The bond plot depends on Elizabethan attitudes to lending money at interest:

  • Usury (charging interest on loans) was condemned by the Christian Church as a sin.
  • Jews were prohibited from most trades and professions in many European cities — money-lending was one of the few occupations open to them.
  • This created a bitter paradox: Christians needed Jewish money-lenders but despised them for the very practice they were forced into.
  • Antonio lends money without interest (gratis) — he is presented as the virtuous Christian alternative to Shylock's usury.
  • However, Antonio also spits on Shylock and calls him a "dog" — his virtue is questionable.

Key Quote

Shylock: "You call me misbeliever, cut-throat dog, / And spit upon my Jewish gaberdine" (Act 1, Scene 3)


Genre: Comedy or Problem Play?

The Merchant of Venice is classified as a comedy in the First Folio (1623), but it does not fit neatly into one genre:

Comedy Elements

  • Multiple marriages at the end (Bassanio/Portia, Gratiano/Nerissa, Lorenzo/Jessica)
  • The casket plot follows fairy-tale conventions
  • Disguise and deception (Portia and Nerissa as lawyers)
  • A happy resolution at Belmont with music and harmony
  • The ring plot provides comic confusion

Problem Play Elements

  • Shylock's forced conversion to Christianity is deeply troubling
  • The play's treatment of anti-Semitism raises uncomfortable questions
  • The trial scene is not comic — it is tense and potentially tragic
  • Jessica's theft and elopement involve betrayal of her father
  • The play's "happy ending" is happy only for the Christians

Modern critics often call it a "problem play" or "problem comedy" because it resists easy classification.
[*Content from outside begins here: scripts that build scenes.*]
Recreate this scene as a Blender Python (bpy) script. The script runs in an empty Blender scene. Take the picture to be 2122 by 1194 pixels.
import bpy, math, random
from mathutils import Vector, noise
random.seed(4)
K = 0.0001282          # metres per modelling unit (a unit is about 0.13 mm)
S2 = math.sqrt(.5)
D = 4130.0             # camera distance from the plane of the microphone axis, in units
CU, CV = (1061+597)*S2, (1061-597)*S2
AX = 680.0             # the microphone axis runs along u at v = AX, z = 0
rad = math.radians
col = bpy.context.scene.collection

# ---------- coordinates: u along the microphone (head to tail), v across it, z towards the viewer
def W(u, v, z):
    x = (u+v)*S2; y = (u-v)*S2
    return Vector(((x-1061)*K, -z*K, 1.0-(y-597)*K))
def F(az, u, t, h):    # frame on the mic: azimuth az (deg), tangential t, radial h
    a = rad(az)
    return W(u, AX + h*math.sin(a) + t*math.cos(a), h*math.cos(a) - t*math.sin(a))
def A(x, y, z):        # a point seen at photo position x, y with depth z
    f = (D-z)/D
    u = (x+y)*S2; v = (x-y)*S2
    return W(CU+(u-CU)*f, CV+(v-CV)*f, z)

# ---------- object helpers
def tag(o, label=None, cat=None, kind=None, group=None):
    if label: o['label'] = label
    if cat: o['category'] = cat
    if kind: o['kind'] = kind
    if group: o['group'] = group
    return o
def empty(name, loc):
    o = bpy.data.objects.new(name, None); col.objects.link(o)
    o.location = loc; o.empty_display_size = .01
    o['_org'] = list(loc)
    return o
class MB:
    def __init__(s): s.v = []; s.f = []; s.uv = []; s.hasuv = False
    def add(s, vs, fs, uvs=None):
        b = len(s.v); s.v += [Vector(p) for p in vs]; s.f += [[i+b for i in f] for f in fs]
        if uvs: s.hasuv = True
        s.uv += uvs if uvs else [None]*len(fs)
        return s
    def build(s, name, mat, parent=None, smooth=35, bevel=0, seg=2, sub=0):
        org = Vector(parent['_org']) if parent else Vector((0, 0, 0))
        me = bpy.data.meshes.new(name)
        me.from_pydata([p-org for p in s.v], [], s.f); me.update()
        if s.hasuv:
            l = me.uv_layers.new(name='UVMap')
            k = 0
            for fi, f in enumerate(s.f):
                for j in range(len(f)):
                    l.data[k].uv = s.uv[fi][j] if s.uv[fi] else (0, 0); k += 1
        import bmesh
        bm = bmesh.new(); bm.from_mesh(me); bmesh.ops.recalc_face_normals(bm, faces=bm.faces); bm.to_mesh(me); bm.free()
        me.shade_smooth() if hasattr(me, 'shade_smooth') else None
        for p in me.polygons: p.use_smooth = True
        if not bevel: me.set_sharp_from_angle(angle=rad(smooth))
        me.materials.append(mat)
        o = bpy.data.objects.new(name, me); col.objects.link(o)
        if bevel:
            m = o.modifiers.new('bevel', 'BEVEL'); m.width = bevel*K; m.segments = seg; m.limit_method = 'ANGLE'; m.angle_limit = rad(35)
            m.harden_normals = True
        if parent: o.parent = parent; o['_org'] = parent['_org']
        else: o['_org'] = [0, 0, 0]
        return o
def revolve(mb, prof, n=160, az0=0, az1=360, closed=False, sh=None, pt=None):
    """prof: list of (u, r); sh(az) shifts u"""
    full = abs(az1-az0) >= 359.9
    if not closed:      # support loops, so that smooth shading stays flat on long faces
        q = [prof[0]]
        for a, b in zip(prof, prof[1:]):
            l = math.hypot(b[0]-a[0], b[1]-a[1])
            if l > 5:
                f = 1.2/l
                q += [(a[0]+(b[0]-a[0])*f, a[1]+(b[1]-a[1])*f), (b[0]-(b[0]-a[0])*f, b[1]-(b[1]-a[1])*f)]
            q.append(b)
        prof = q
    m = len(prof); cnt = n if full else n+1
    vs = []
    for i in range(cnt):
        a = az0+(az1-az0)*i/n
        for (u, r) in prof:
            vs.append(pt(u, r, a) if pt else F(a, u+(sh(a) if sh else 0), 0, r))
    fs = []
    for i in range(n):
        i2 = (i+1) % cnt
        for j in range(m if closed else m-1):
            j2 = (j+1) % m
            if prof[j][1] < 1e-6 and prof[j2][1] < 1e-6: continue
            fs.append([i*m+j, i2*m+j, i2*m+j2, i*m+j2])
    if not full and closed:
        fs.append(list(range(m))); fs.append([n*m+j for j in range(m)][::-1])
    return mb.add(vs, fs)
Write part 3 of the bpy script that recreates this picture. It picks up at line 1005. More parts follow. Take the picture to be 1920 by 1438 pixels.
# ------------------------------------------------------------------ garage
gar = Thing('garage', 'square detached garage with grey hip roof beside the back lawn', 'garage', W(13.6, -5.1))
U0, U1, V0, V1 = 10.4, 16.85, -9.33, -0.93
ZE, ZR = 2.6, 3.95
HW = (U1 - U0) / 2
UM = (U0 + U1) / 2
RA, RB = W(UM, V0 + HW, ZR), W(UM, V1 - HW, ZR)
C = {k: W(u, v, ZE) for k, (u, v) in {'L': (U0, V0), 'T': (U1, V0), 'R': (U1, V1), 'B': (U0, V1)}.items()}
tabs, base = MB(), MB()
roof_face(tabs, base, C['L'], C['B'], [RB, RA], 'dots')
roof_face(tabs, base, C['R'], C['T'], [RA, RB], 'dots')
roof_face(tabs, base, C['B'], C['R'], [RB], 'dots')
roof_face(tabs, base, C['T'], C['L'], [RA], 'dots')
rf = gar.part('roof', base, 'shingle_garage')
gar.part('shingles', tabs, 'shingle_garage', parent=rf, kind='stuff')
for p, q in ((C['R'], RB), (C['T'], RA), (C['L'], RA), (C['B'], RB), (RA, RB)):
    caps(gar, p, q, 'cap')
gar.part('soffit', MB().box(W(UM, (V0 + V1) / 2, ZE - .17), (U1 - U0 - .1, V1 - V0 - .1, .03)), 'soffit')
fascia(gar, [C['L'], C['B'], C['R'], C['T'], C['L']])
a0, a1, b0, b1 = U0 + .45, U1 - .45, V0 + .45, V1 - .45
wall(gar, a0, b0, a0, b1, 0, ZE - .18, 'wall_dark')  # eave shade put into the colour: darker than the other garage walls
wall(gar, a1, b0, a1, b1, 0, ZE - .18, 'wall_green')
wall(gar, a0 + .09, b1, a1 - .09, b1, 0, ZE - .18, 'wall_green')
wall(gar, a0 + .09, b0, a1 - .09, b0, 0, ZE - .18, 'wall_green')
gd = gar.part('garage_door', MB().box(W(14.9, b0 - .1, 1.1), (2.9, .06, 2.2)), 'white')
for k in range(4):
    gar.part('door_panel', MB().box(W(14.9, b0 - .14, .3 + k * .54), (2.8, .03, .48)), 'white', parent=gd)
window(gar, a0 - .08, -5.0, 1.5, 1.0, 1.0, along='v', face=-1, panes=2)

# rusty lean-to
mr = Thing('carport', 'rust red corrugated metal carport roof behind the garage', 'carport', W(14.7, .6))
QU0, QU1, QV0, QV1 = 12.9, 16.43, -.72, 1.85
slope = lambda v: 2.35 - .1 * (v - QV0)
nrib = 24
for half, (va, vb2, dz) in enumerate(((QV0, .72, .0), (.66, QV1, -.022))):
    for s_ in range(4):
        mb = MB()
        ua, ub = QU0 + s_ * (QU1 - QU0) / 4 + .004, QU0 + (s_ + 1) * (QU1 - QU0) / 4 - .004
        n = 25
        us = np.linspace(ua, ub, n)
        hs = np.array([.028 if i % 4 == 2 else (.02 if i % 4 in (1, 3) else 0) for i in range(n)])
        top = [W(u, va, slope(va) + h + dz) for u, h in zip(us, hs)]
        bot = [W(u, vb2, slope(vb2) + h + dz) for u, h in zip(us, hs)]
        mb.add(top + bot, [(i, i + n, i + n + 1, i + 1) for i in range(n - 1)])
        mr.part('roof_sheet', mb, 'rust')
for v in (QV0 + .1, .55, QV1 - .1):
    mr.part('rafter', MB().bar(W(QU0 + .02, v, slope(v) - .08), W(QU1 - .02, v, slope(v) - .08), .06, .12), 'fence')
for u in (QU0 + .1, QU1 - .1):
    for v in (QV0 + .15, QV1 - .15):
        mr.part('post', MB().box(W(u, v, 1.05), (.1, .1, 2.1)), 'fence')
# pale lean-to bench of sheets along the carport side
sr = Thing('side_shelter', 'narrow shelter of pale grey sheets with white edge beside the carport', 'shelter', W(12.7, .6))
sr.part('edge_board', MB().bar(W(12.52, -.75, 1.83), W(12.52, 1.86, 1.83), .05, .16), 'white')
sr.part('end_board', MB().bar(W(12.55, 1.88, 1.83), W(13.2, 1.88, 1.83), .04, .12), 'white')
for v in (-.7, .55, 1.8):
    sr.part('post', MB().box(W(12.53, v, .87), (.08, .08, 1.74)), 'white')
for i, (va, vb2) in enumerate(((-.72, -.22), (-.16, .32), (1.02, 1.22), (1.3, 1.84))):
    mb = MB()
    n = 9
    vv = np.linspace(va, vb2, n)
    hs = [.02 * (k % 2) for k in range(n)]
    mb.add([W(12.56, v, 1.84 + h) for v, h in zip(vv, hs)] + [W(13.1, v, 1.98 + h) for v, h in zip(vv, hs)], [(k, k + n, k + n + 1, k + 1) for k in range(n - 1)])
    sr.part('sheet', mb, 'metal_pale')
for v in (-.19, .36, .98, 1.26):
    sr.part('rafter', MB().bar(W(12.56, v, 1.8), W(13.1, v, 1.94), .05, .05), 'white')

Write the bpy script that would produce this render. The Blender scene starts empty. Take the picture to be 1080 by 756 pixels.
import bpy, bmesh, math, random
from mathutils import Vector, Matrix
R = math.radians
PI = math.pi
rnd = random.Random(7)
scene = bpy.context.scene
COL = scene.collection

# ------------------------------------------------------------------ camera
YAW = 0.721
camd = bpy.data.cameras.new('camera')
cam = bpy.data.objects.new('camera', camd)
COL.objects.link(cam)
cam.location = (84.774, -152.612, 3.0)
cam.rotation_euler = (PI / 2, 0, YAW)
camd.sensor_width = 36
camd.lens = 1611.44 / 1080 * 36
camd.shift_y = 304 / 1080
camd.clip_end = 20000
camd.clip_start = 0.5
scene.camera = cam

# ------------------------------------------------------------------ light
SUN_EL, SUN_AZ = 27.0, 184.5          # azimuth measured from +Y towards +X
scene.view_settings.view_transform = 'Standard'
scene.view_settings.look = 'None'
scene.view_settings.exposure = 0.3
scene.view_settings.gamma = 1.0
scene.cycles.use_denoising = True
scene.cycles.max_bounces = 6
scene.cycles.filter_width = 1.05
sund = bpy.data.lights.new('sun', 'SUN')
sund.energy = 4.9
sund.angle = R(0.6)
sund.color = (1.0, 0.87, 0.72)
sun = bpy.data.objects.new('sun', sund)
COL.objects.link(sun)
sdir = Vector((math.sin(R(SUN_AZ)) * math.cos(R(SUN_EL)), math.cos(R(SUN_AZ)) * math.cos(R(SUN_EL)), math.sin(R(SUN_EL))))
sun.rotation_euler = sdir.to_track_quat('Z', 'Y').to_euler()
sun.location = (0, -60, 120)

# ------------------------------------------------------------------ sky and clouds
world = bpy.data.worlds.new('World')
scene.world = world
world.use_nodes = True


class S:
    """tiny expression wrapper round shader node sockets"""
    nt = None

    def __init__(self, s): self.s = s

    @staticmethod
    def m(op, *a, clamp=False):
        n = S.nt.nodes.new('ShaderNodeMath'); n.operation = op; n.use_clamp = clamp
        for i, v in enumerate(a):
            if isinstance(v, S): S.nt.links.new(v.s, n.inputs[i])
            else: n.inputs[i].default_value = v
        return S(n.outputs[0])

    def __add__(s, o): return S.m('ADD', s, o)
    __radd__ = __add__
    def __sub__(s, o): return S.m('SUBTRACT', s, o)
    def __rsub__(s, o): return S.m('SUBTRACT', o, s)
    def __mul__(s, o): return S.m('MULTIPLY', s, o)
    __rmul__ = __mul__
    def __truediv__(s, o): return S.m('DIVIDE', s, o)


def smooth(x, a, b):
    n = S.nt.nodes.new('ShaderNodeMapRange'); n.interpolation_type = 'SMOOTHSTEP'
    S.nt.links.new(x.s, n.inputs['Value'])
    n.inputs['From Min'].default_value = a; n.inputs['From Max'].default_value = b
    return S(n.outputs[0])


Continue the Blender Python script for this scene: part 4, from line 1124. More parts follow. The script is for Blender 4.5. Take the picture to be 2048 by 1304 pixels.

The comedy sits uneasily alongside the cruelty shown to Shylock.


Source Material

Shakespeare drew on several sources:

Source What Shakespeare Used
Giovanni Fiorentino, Il Pecorone (1558) The flesh-bond story and the lady of Belmont
The Gesta Romanorum (medieval) The casket test (choosing between gold, silver, and lead)
Christopher Marlowe, The Jew of Malta (c. 1589) The figure of the Jewish villain — but Shakespeare made Shylock far more human
The Lopez affair (1594) Renewed public interest in stories about Jews

Shakespeare combined these sources into a single play with two interwoven plots: the bond plot (Shylock and Antonio) and the casket plot (Portia and her suitors).


Summary

  • Shakespeare wrote the play c. 1596–1598, during a period of intense anti-Semitism.
  • His audience had no direct experience of Jewish people — their views came from stereotypes and prejudice.
  • Venice was chosen for its mercantile, legalistic, and cosmopolitan character.
  • Usury (charging interest) was a major ethical issue — Jews were forced into money-lending, then despised for it.
  • The play is technically a comedy but raises deeply uncomfortable questions — many critics call it a problem play.
  • Shakespeare drew on Italian novella sources and the casket story from medieval collections.